Young Professional Forum
 
with

Frances Gateward
Assistant Professor of Cinema Studies
University of Illinois at Urbana-Champaign

Ji-Hong Lee
Public Relations Manager
Korean Cultural Service of New York

John Woo
Executive Director
Woo Art

Michael D. Shin
Professor of Modern Korean Literature and History
Cornell University

Wednesday, August 2, 2006 

In less than a decade, South Korea has gone from being just another consumer of Hollywood entertainment to a media powerhouse in its own right, exporting music, TV dramas and action films to enthused audiences across Asia.

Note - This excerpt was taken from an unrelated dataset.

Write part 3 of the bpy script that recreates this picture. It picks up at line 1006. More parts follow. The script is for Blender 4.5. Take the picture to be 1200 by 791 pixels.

To understand the phenomenon-termed Hallyu (The Korean Wave)-one has to go back to the 1980s says Frances Gateward, assistant professor of Cinema Studies at the University of Illinois at Urbana-Champaign. During the 1980s, South Korea relaxed its film-censorship laws allowing a new generation of young actors, directors and writers to draw heavily on current events and themes of urban alienation, making for more dynamic narratives. In the 1990s, increased investment improved in the industry's production values. Today, a host of Korean directors and producers who came of age during the 1980s are creating big-budget, outside-the-box entertainment. They're young: 70% of films in Korea are directed by people just out of film school, and major Korean directors are, on average, a dozen years younger than their American counterparts. According to Gateward, this gives Korean films a different sensibility than Hollywood releases-and an edge with Asian audiences.

Ji-Hong Lee, public-relations manager at the Korean Cultural Service in New York, and John Woo, a producer who's worked with AZN Television, spoke about bringing Hallyu to the United States through Korean cinema, cuisine and television drama.

Dispelling the idea that Hallyu is just another pop-culture fad, Michael D. Shin, professor of Modern Korean Literature and History at Cornell, illustrated a complex phenomenon that reveals a great deal about contemporary Asian society. Shin noted that Hallyu is overwhelmingly driven by Korean TV dramas: the export earnings of TV dramas far surpass those of Korean music and film. Shin proceeded to break these dramas down into their elements, highlighting what resonates with both Korean and non-Korean audiences.

One factor is the characters: they're frequently leaving behind dull, monotonous employment and finding their dream jobs. This suggests that amidst the economic boom of the last two decades, many in Asia are still searching for satisfying work. A second factor is the setting. Historical dramas are a staple of Korean TV, and many are set in the early sixteenth century-a period unique in Korean history for its relaxation of traditional patriarchal norms, according to Shin. Audiences across Asia may be responding to less-rigid gender relationships as they watch the shows, suggesting that Hallyu is as much a product of social change across Asia as it is a product of Korean studios.